ここでは男児の分析には触れず、女児に焦点を絞る(もっとも男児の場合も同じ力学が起点となって作用し、自らを「あり得べき男性」として言説化していくと考えられるのだが)。女児は表面上は厳しい家庭に育ち、一般的な意味で「女らしく」成長していく。しかし彼女に刻みつけられた男性に対する劣等感は第二次性徴期を迎え、自身の物理的身体の変化と共に時として複雑な変異を遂げる可能性を秘めている。蛇足ながら、思春期を迎えた女性には更なる男性からの抑圧装置、すなわちファッションやエステのみならず、思考プロセス、経済環境すらもが追い打ちをかける。男女共に自己に対するコンプレックスから完全に解放されているケースは多くはないが、それは総じて男性側の視点からの自己像への距離と比例している場合が多い。すなわち、女性に限って言えば、彼女たちは既に本来は外部に存在するペニスによる権威の視点を自身の心的構造内に投射しているのであり、このことが男性中心主義の見事なアリバイとなっている。男性はあからさまに権威を振りかざすことなく、女性たちが表面上は自らの手で自分たちを制御するべく、言説を蔓延させているのだ。話を虚勢コンプレックスに戻そう。ここで更に先走って言うことが許されるならば、女性の持つそれは、時として女性の心身に両方に跨がって「ヤーヌス」化として現象する場合がある。ヤーヌスと言えば門の守護神としてローマ神話に登場する男性神だ。彼の持つ二つの顔は門の外と内を向いており、それぞれ相反する要素を持つとされている。ここでは門は初源的空間を差異化する装置としての効果を持っている。ヤーヌスに基盤を持つ門があって初めてある空間が相反しつつも互いに補完しあう内と外、オモテとウラに弁別されるのだ。権威の象徴たるペニスの存在は、ある時女性をこのようなヤーヌスへと変異させるのではないかと考えられる。
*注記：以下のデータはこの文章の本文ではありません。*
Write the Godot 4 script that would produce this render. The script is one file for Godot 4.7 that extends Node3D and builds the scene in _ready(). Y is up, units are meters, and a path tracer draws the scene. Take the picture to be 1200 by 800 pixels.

女性は思春期を迎えると共に、自分の身体が権威の象徴たるペニスに欲される対象であることを気付くに至る。その瞬間、彼女の心的構造はペニスに対して両極な感情を持つべく弁別される。すなわち権威に欲されるということは、取りも直さず自己の価値を権威が定めた象徴体系の中に固定すること、つまり権威に存在を認められたと認識することに接続されている。一方でこのことは同時に彼女を隷属の立場へと貶めたペニスの権威を肯定することとも同義でもある。欲されることで自分の不完全さを補完するはずのペニスは、あくまで初源的には根拠のない自己の不完全さを健在化させてしまう装置でもあるのだ。従って彼女のペニスに対する愛着は、ヤーヌスが二重性を持った空間を措定するのと同じく、権威に対する憎悪と表裏一体なのである。「愛憎」という言葉があるように、愛情と憎悪は同じ心的エネルギーから派生した象徴体系内での発露でしかないが、「無徴」に対する彼女の意識は権威からの圧力を受けて二重性を特質とするそれへと仮構されるのだ。多くの女性たちにとって、ペニス自体がその所有者とは切り離され特別な意味を持っているのはこのためである。時としてペニスを男性から「切り離して飼いたい」あるいは自身の身体に「生えてきて欲しい」という感情は、そのままペニスを権威化されたものとして認識しつつも、それを男性から奪い取ることで、女性が主体的にペニスを支配しようとする願望の証左であり、それは図らずもペニスに対する愛着を表明する一方で、それよって象徴界内に言説化される女性たちに発生する負圧を現実界での意識に転移させたものなのである。ちゃうか???